Scrapping the benefit cap is TWICE as popular as axing the cap on bankers’ bonuses, a poll has found.
Liz Truss has drawn up plans to remove the cap during a cost-of-living crisis in this Friday’s mini-Budget. But so far there is no plan to remove the £20,000 cap on annual benefits per household (£23k in London) - or even raise it in line with inflation.
The value of the cap has been frozen for six years, despite rising prices. Critics say that has caused social cleansing as rising rents price poor families out of inner cities.
A Survation survey of 1,189 adults, for the Child Poverty Action Group, found 52% want the benefit cap scrapped - but only 27% want the bankers’ bonus cap to go.
Half of those who voted Tory in 2019 want the benefit cap abolished, the poll found.
CPAG warned last week of a “growing gulf” between the cap, benefit rates and the cost of living.
It said axing the cap would give an average £65 a week extra to those hit from April, when benefits are expected to rise around 10%.
If the cap does not change, more than 100,000 households will not get an extra penny from the long-awaited uprating in April.
DWP statistics today showed 69% of all those hit by the cap are single parents.
CPAG chief executive Alison Garnham said: “The benefit cap is leaving the poorest families with less and less while bankers look to be in line for more and more.
“Capped families face a terrifying chasm between their income and rising costs, forced to live with a permanently empty wallet.
“With 330,000 children paying the price, it’s no surprise our polling shows the majority of people think the cap should be scrapped.”
Former Work and Pensions Secretary Therese Coffey had repeatedly refused to scrap the benefit cap.
She said the cap might be reviewed next April, but did not promise to do so. She is now deputy PM and has been replaced by Chloe Smith.
Tory ministers claimed the policy would push families on benefits into work or a smaller flat.
The DWP said the cap provides a strong work incentive and and is fair to taxpayers. But two fifths of Universal Credit claimants are in work.
The department also referred to the Government's £37 billion support package to help the public through the cost-of-living crisis, and the new cap on average energy bills this winter.
Liz Truss defended drawing up plans to scrap the bankers’ bonus cap.
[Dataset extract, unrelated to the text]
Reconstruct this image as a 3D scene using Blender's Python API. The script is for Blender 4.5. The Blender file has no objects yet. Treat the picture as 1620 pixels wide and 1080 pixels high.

She told the BBC in New York: “What I want to see is a growing economy.”
She added: “If that means if that means taking difficult decisions, which are going to help Britain become more competitive, help Britain become more attractive, help more investment flow into our country, yes, I'm absolutely prepared to take those decisions.
“Because what I care about is I care about our country being successful, and everyone in our country, wherever they live, wherever they're from, having those opportunities.”